Ci troviamo davanti a tre attori in un formidabile stato di grazia che riescono a padroneggiare la sceneggiatura di Gabel comunicando allo spettatore la precarietà della vita e la fragilità dei sentimenti. Possiamo cambiare se abbiamo il coraggio di andare verso il diverso, verso l’imprevisto per arrivare fino dentro noi stessi.

Nell’eccellente musica di Nathan Larson e la fotografia di Elliot Davis il film scorre tra poesia e verismo. Qualche sorriso ammiccante riesce a condurci in un cammino dove acquisiamo la consapevolezza che l’umanità si perde e si ritrova continuamente e lo fa nel coraggio di andare avanti prendendo atto che la vita è una maledetta scoperta quotidiana che non possiamo perdere.

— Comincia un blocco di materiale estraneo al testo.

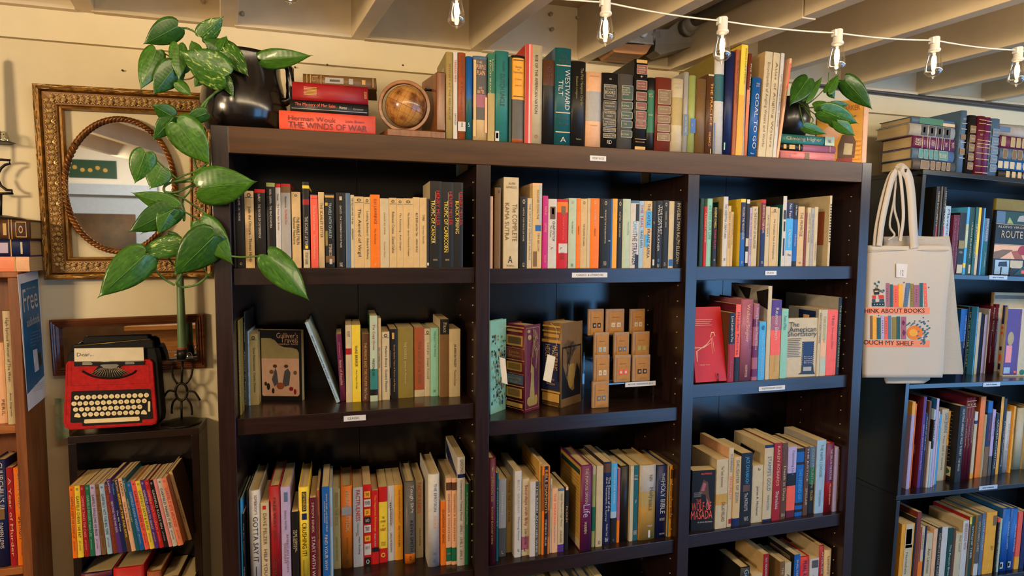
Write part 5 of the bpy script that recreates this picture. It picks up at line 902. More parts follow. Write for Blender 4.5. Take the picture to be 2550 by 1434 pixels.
row(TOPW, 'vintage books standing on the bookcase', z, *g3, [
 (1373, 1428, 125, None, 'h', 'khaki', [('MYSTERY AT THE RED HOUSE', .14, .78, .35, .65, 'umber')], dict(side='olive', art=lambda h, d: [('grey', [(d*.2, h*.86), (d*.2, h*.74), (d*.42, h*.74), (d*.42, h*.86)])])),
 (1431, 1463, 126, None, 'p', 'white', [('TERESAS MEN', .09, .34, .25, .75, 'red'), ('SAVOLDI', .7, .83, .3, .7, 'charcoal')]),
 (1466, 1528, 130, None, 'h', 'rust', [('JOHN BINGHAM', .04, .28, .35, .65, 'brown'), ('A Fragment of Fear', .33, .77, .3, .65, 'brown'), ('h:33', .8, .85, .4, .65, 'black')], dict(marks=((.79, .9, .02, .98, 'white'),))),
 (1531, 1582, 160, None, 'h', 'teal', [('h:5', .79, .84, .3, .6, 'paleblue')], dict(bands=((0, .5, 'blue'),), desc='worn blue cloth hardcover with faded lower half')),
 (1587, 1701, 158, None, 'h', 'darkgrey', [('h:THE', .06, .09, .25, .6, 'peach'), ('h:PURPLE', .1, .155, .22, .85, 'peach'), ('h:PLAIN', .17, .225, .25, .8, 'peach'), ('h:H.E.', .36, .39, .4, .65, 'peach'), ('h:BATES', .4, .44, .3, .75, 'peach')], dict(bands=((0, .03, 'slate'), (.75, 1, 'tan'), (.45, .6, 'mauve')), marks=((.05, .95, .02, .2, 'tan'), (.48, .9, .8, .97, 'peach')), desc='hardcover in a torn grey and tan jacket')),
 (1704, 1758, 136, None, 'p', 'green', [('ROUGH BREAKS', .08, .45, .2, .45, 'cream'), ('Louis', .07, .2, .6, .8, 'cream')], dict(bands=((.45, 1, 'khaki'),))),
 (1761, 1868, 117, None, 'h', 'seagreen', [('McLaughlin', .11, .22, .5, .7, 'darkgreen'), ('DUTCH UNCLE', .25, .6, .35, .7, 'darkgreen')], dict(marks=((.88, .99, .02, .3, 'white'), (.9, .96, .08, .24, 'lime')))),
 (1871, 1889, 160, None, 'p', 'darkgreen', []),
 (1892, 1994, 152, None, 'h', 'charcoal', [('h:Stories', .12, .145, .25, .75, 'umber'), ('h:to', .155, .17, .42, .58, 'umber'), ('h:Remember', .18, .205, .12, .88, 'umber'), ('h:Costain', .26, .28, .25, .75, 'rust'), ('h:Beecroft', .33, .35, .25, .75, 'rust')], dict(bands=((.03, .5, 'amber'), (.5, .95, 'darkgrey'), (.95, 1, 'rust')), marks=((.05, .06, .1, .9, 'brown'), (.46, .47, .1, .9, 'brown')), desc='charcoal hardcover with a wide amber paper label')),
 (1998, 2134, 68, None, 'h', 'cream', [('RISE OF THE AMERICAN NATION', .1, .69, .55, .72, 'charcoal'), ('h:o', .9, .94, .55, .75, 'rust')], dict(side='red', marks=((0, 1, 0, .2, 'red'), (0, 1, .2, .27, 'white'), (0, 1, .27, .38, 'coral')))),
 (2138, 2231, 186, None, 'h', 'charcoal', [('FOUR TEA COW', .08, .3, .3, .75, 'maroon')], dict(bands=((.0, .3, 'brown'),), desc='worn dark brown hardcover')),
 (2234, 2360, 92, None, 'h', 'slate', [('h:NEIL', .07, .1, .3, .7, 'darkgreen'), ('h:MORGAN', .12, .16, .2, .85, 'darkgreen'), ('WESTWARD', .22, .63, .6, .9, 'white'), ('TILT', .33, .49, .2, .48, 'white'), ('h:The American', .7, .73, .2, .85, 'darkgreen'), ('h:West Today', .76, .79, .2, .85, 'darkgreen'), ('h:A', .91, .96, .35, .7, 'white')], dict(side='slate', bands=((0, 1, 'teal'),), marks=((.175, .185, .05, .95, 'cream'), (.655, .665, .05, .95, 'cream'), (.855, .865, .05, .95, 'cream')), desc='tall teal hardcover with large white lettering')),
 (2364, 2476, 198, None, 'h', 'charcoal', [('The First Hampton Charter', .08, .52, .55, .8, 'olive'), ('Elizabeth Livingston', .18, .44, .25, .42, 'olive'), ('h:Pantheon', .9, .92, .35, .7, 'olive')]),
], Y0=.012)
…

Forse la fine potrà sembrare un po’ prevedibile ma il film, nel complesso, è giusto e la regista Gabel ha saputo adattare il libro senza alterare il gusto delle pagine, senza togliere la fragilità ai personaggi o mascherare la solitudine che ognuno di noi ha in ogni suo silenzio.
“A love song for Bobby Long” ci presenta il divo John Travolta nel più bel ruolo della sua carriera con un’interpretazione prestigiosa, tutta sofferenza taciuta e senso di solitudine. La storia di un perdente sognatore che ha avuto una lite d’amore con il mondo.

Un film romantico che è un po’ come una ballata con dialoghi ben scritti, completi di citazioni letterarie e una regia precisa e voluta.
Film indipendente purtroppo sfuggito al grande pubblico se non fosse stato per la candidatura di Scarlett Johansson al Golden Globe, come migliore attrice.
La pellicola invece meritava di più, ci racconta una storia senza esagerazioni o volgarità e riesce ad emozionarci in un periodo dove il grande schermo viene troppo spesso dimenticato.